ABSTRACT

The primary complication that must be addressed in this chapter is the complex interfacial phenomena occurring between fluid phases at the pore scale and how this information enters the megascopic description. The effect of phase transitions on multiphase flow is also described. It has been observed that phase transitions can have an important stabilizing effect on displacement processes (Krueger, 1982a; 1982b; de la Cruz et al., 1985). The concept of capillary pressure in porous media as has been reviewed by a number of authors (e.g., Dullien, 1992; Barenblatt et al., 1990; Bear and Bachmatt, 1990; Lenormand and Zarcone, 1983, de Gennes, 1983). The megascopic pressure difference between phases, however, depends on the megascopic variables and thus its connection to the pore scale capillary pressure is sometimes difficult to delineate (cf. Barenblatt et al., 1990; Bear and Bachmatt, 1990; Bentsen, 1994). In the present discussion the megascopic pressure difference is described by considering the incompressible limit of the equations of compressible fluid flow through porous media.

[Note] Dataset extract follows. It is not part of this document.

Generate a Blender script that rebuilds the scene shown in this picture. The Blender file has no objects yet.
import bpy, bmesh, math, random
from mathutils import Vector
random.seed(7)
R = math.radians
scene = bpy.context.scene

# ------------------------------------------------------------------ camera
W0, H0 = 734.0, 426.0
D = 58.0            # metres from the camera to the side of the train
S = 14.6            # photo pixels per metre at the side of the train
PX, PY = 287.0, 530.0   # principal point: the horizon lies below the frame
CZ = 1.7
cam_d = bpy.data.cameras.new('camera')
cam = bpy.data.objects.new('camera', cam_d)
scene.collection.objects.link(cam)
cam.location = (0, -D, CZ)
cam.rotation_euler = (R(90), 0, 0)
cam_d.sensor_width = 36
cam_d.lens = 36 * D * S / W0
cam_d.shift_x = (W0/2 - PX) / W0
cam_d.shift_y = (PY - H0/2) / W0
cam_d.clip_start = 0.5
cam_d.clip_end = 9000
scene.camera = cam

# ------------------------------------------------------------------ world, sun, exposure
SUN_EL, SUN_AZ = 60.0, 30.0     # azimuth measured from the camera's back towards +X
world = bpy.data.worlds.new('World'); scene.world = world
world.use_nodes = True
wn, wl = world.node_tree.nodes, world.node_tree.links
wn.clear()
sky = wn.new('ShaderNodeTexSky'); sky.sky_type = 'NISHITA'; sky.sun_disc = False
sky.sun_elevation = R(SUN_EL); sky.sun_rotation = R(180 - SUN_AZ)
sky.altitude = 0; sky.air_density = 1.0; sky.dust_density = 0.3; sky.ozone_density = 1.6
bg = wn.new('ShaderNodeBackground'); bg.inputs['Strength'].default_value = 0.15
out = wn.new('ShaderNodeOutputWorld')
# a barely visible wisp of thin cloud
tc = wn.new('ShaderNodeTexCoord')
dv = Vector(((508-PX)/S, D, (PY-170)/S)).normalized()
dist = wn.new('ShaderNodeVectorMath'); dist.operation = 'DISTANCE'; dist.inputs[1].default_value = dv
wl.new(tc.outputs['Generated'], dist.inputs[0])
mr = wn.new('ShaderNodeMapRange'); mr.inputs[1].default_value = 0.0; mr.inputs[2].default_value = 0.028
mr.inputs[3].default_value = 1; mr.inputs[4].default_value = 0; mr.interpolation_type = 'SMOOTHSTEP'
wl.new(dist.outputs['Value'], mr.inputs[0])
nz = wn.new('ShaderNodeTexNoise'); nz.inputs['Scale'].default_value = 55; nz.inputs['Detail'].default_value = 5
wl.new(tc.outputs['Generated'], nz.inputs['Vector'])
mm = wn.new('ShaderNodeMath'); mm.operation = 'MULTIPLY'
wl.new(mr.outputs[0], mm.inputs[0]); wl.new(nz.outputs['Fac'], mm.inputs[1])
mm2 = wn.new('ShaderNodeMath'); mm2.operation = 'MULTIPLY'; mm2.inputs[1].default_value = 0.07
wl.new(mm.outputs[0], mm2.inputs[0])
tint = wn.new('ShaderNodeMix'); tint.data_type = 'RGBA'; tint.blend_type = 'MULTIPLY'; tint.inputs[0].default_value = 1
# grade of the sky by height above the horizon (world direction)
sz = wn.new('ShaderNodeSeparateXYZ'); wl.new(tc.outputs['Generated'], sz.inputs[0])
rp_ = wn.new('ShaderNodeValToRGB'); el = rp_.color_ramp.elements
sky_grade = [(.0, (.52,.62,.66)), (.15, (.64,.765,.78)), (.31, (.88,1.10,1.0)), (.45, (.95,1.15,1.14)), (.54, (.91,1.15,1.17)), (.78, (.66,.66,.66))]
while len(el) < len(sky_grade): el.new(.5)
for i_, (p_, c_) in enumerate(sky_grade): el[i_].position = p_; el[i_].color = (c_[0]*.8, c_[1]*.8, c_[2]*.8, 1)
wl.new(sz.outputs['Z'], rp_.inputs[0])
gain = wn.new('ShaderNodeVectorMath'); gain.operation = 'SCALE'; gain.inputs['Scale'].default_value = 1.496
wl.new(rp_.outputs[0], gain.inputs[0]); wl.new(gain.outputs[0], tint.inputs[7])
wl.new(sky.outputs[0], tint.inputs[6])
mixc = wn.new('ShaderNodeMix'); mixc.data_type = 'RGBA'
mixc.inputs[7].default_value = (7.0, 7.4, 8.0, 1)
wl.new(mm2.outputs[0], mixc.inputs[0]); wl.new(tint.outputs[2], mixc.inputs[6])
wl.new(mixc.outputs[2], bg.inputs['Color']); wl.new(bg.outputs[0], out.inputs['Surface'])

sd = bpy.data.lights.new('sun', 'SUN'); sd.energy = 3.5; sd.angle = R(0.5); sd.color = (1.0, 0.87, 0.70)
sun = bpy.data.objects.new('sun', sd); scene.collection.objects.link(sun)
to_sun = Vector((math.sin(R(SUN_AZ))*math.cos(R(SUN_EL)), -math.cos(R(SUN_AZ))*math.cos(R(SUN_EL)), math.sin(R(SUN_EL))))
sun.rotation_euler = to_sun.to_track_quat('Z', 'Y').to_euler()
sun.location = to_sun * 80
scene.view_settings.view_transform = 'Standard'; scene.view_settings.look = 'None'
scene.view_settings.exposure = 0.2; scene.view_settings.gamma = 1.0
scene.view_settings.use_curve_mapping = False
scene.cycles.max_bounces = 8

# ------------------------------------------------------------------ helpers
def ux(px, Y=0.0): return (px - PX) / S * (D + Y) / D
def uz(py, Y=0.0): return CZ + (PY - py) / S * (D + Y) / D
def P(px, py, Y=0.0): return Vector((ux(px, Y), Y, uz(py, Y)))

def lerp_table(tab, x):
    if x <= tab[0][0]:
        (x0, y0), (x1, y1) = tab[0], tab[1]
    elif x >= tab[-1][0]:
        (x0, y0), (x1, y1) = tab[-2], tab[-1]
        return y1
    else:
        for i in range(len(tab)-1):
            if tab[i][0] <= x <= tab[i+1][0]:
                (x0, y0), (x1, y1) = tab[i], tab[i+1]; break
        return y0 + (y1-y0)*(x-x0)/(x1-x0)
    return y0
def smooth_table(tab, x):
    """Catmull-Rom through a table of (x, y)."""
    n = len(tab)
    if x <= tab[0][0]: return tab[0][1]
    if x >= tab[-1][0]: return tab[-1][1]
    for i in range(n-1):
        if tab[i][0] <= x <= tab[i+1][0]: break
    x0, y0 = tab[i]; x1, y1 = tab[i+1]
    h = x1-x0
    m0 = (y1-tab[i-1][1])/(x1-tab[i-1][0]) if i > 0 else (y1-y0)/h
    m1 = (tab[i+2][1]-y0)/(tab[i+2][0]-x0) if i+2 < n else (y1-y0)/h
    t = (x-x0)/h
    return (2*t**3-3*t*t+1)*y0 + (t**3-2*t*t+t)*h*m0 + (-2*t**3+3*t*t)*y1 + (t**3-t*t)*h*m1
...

Here the equations for compressible fluid flow through porous media have been constructed from the well-understood equations and boundary conditions at the pore scale. Furthermore one may make use of the thermodynamical understanding (de la Cruz et al., 1993) of the parameters and variables described in Chapter III when considering this limit. This turns out to be an important consideration because the pressure equations for each of the fluid phases take on an

indeterminate form in this limit, and the equation which defines the process under consideration is not independent of the continuity equations in this limit. It is observed that these three equations can be combined, when taking the incompressible limit of the system of equations describing the fluid motions, to yield a single process dependent relation. This new equation is a dynamical capillary pressure equation, which completes the system of equations for incompressible multiphase flow.